#### [STATED PROBLEM]
Retype exactly the lines below, beginning with the first and ending with the line where "R = math.radians" appears.

* Start MATERIAL PROVIDED *

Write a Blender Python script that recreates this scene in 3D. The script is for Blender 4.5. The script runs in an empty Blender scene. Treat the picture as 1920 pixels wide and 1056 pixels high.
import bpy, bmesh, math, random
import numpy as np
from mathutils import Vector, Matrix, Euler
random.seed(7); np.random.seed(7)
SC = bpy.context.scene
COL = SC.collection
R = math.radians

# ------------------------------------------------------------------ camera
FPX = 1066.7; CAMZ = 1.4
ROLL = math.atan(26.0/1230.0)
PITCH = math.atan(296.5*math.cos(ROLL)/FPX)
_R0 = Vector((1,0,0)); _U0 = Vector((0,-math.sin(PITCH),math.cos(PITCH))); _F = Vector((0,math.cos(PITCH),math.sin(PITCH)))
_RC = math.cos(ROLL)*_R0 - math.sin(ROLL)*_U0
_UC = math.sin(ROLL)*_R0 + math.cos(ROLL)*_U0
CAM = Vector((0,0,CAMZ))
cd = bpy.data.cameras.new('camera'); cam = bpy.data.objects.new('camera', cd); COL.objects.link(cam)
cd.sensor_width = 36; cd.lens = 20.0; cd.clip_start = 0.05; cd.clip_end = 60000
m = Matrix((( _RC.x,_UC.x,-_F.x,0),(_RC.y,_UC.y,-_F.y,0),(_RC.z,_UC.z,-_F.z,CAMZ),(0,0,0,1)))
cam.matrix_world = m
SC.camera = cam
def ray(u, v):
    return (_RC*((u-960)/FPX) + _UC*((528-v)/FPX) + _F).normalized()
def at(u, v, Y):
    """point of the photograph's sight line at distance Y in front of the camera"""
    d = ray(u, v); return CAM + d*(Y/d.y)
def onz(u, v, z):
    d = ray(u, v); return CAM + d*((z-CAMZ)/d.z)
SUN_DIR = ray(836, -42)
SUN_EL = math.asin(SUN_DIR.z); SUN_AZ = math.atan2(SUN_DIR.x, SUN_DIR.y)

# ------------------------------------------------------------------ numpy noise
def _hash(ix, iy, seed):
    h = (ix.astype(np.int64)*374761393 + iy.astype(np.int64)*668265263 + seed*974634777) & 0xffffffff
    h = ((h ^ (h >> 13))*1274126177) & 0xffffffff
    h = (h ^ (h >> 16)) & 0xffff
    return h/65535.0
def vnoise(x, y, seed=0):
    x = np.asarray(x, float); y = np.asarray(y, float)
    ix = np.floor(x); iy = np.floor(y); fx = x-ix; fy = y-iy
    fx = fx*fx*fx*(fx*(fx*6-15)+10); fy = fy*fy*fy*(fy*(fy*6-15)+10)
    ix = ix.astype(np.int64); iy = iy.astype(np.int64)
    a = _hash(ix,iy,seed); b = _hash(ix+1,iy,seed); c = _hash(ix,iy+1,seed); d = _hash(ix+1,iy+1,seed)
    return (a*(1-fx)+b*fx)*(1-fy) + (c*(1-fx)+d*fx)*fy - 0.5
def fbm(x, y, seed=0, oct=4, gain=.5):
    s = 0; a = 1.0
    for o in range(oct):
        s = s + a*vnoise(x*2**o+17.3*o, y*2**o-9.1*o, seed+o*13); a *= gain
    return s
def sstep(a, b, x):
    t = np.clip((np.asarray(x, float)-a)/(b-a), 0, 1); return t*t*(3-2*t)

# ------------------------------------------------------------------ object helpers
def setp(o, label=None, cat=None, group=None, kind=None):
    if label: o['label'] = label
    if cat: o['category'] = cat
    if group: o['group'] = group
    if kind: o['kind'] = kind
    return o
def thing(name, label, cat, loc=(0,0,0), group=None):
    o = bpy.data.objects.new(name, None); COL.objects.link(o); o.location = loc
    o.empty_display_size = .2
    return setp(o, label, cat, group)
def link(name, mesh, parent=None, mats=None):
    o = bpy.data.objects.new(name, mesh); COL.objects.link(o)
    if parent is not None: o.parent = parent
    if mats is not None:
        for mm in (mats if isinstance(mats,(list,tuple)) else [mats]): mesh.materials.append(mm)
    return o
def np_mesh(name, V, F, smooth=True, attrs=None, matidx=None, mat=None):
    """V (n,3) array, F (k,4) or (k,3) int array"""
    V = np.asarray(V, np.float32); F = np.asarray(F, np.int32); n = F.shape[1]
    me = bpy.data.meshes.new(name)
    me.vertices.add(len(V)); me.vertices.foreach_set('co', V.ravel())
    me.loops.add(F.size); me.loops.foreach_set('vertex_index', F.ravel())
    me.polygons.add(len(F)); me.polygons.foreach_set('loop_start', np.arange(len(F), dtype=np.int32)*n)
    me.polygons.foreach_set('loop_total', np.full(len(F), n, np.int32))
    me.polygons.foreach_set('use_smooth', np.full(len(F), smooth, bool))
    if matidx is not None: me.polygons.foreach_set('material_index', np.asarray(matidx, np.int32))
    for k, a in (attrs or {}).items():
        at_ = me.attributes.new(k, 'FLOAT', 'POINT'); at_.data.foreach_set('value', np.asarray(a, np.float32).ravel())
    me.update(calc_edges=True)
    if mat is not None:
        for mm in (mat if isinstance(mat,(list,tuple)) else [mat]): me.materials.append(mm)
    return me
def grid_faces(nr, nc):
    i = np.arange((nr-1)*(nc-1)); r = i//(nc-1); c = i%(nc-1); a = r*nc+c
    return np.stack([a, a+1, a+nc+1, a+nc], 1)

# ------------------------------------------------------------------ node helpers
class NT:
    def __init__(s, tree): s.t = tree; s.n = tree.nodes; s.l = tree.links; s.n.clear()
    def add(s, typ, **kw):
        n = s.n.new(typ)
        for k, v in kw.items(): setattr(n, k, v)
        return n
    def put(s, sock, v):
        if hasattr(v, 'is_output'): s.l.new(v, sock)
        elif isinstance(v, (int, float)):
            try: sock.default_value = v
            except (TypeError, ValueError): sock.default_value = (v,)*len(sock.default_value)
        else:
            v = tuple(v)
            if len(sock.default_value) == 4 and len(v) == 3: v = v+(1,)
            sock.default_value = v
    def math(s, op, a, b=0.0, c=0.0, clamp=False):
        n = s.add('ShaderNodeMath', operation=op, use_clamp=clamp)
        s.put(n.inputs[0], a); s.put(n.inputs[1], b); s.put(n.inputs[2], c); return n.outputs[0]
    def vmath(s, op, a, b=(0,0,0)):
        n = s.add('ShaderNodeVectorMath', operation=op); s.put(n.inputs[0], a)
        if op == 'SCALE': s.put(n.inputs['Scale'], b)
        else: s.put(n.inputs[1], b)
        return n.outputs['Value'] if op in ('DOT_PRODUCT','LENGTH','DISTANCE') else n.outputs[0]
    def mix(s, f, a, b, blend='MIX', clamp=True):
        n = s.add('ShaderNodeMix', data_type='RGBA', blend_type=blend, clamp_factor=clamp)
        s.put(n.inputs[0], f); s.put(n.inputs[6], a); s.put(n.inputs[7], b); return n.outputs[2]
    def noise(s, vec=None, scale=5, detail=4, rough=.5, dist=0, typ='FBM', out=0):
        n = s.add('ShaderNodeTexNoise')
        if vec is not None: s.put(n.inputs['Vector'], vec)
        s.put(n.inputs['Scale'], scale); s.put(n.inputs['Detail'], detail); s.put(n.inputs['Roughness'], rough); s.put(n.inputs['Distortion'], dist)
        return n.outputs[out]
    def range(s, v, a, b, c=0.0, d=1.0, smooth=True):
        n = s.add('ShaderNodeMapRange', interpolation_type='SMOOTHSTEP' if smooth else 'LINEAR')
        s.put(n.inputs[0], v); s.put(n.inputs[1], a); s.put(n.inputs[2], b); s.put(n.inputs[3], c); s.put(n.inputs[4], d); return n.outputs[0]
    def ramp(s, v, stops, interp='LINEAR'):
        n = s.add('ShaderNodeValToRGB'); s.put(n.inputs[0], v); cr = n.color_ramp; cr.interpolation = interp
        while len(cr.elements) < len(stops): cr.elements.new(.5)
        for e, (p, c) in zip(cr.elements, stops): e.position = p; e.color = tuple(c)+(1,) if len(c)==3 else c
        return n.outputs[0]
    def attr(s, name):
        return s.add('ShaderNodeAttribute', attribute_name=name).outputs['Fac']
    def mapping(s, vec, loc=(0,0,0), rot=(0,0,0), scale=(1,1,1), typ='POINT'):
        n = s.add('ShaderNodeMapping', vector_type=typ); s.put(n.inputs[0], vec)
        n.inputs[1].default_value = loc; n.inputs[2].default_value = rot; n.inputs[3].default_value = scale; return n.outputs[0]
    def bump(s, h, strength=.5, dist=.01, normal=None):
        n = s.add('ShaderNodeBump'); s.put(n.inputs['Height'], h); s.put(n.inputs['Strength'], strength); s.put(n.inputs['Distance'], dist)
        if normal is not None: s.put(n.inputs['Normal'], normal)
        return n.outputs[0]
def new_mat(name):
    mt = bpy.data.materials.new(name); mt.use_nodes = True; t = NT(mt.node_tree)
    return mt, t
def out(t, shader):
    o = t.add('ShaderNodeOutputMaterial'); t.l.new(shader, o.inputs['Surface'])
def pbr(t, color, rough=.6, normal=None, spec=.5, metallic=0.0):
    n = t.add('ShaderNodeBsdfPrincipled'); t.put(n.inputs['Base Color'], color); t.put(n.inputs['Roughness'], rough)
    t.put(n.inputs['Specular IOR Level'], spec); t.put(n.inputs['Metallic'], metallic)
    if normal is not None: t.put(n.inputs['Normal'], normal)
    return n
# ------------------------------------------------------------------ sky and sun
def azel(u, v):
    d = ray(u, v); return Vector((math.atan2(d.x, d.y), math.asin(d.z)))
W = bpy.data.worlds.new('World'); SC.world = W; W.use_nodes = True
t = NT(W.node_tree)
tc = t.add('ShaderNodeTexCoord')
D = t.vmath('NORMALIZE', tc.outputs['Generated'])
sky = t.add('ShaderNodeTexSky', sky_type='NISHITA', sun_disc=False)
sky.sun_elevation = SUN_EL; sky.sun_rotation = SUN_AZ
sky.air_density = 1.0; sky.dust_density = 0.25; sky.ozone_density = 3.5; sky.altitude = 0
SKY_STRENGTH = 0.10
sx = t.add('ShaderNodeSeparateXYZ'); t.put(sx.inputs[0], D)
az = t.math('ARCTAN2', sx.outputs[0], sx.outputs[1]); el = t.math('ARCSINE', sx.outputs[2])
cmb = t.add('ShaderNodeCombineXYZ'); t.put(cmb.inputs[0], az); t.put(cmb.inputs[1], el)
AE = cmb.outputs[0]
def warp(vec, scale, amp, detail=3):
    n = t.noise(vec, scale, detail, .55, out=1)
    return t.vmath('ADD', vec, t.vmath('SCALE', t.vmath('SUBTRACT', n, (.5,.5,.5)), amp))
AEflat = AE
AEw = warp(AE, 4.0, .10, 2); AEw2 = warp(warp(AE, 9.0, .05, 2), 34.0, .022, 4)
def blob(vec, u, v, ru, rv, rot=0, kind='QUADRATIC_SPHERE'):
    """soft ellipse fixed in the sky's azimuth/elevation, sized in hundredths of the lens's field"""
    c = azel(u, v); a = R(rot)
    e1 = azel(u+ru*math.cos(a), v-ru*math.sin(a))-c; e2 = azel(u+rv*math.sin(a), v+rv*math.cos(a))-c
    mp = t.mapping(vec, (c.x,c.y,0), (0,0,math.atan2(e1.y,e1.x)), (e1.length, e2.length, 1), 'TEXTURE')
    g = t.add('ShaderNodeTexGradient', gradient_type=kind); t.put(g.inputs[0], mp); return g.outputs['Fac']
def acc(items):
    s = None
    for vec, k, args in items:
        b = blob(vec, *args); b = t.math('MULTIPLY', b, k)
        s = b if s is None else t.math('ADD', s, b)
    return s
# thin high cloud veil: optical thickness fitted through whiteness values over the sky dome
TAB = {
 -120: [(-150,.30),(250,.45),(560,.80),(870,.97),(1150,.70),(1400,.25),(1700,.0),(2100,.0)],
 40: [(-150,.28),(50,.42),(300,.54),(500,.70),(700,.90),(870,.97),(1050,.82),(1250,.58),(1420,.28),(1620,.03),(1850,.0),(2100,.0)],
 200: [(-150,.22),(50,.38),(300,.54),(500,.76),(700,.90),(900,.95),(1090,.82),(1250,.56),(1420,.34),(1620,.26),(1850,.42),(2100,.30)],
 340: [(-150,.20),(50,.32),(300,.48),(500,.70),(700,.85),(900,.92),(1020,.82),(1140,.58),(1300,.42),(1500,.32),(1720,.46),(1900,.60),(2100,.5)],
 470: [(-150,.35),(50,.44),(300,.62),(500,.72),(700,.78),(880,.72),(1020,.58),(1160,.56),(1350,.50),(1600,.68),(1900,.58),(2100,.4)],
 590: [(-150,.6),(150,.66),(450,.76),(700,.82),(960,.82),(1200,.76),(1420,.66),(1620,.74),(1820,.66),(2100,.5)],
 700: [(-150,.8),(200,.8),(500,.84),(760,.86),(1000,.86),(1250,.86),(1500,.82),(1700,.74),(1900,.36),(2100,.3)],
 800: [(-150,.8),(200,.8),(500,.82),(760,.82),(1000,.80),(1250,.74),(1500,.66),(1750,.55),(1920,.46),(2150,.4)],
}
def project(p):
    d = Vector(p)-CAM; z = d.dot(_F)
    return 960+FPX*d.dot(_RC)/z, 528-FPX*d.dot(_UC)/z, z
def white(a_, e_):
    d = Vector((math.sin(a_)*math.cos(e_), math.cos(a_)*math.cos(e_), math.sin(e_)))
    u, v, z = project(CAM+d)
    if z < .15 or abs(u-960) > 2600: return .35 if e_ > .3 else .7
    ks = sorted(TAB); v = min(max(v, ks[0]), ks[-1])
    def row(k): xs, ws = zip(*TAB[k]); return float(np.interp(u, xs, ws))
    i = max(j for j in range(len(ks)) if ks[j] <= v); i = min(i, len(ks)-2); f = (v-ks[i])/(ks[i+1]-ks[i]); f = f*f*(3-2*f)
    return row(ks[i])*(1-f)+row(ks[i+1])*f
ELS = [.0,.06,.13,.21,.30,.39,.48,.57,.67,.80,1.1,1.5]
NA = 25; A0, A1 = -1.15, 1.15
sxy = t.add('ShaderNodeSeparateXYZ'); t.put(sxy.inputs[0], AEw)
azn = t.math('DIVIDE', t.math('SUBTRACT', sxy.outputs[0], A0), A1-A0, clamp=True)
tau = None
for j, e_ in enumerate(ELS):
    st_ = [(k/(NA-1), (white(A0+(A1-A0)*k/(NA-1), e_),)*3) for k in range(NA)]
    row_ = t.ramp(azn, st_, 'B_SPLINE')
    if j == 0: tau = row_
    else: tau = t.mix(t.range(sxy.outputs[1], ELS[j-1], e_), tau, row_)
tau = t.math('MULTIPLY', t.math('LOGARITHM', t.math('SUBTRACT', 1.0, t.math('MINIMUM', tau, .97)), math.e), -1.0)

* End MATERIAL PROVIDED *

#### [SOLUTION TO THE EXERCISE]
Write a Blender Python script that recreates this scene in 3D. The script is for Blender 4.5. The script runs in an empty Blender scene. Treat the picture as 1920 pixels wide and 1056 pixels high.
import bpy, bmesh, math, random
import numpy as np
from mathutils import Vector, Matrix, Euler
random.seed(7); np.random.seed(7)
SC = bpy.context.scene
COL = SC.collection
R = math.radians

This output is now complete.